Saturday, August 26, 2017

Sango Guardian Chaos Generation

The game may look like it's been in development for few to several years before getting finalized sometime this year. At the time the game was in prototype phase, there are mistakes spotted like the flashing messages on top of the screen throughout the game for instance. Those messages were asynchronous in terms of the way they flash if you ask me and that's not how things flow in fighting games nowadays for the arcades. The messages are supposed to change/flash every second at the same time no matter where you are in during the game.
The amount of characters isn't quite large but the interface may remind you of various fighting games. The same may probably go for the announcer. The game uses a different game engine and in terms of presentation, it goes towards the Street Fighter IV route.

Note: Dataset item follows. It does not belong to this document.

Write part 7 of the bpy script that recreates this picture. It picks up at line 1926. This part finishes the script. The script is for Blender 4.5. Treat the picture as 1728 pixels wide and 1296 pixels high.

As the game is made in some Chinese-speaking country, expect things to be in native Chinese although the announcer is using English throughout the game similar to KOF MI series like from the way the characters' names and the game title are being pronounced. Right now, I don't know where the game is exactly made in.
For the arcade system, I don't know the brand and the system specs although it is based on the Lenovo Thinkcentre computer system that powers this embedded arcade system. Not even the name of the hardware is revealed on the bootup screen that I don't know it either. It uses Windows Embedded Standard 2009 just like the Ringedge series and Ringwide arcade systems. At least, I saw the video of the machine booting up in action and stuff like that but it might seem that the video from Mikado game center's YouTube channel was about the game update. Apparently, the game was recently finalized and they mentioned things like Nesica X Live and All.NET P-Ras Multi along with Windows 10 when it comes to technical concerns. To upgrade the arcade machines to Windows 10 IOT through the forced Automatic OS Upgrade from Windows Embedded Standard 7 or 8 is asking for serious cussing and bashing from the arcade staffs. Not to mention the upgrades of the OS build-by-build. The only maintenances of the machines allowed are game-updates, necessary OS patches, driver updates, etc. This game on the other hand doesn't have the player card feature thingy which is the feature you'll see when you start the game. When starting the game while it's online, you have the option to start it with or without the card, this is way before the Nesica X Live and All.NET P-Ras Multi services existed. The earlier generation cards would be like VF.NET cards, E-Amusement Passes, Nesys cards, etc.
There's a chance that the arcade system this game is running on will have additional support for two more years before Windows Embedded Standard 2009 is out of life support. I guess that future updates will feature additional characters and stages but a guess like that doesn't seem to be turned into a rumor if false.
For consumer system release, I can probably guess that the graphics will be like one-era behind to the Playstation 4 and Xbox One as games that use DirectX11 technologies can be on par with those consoles already.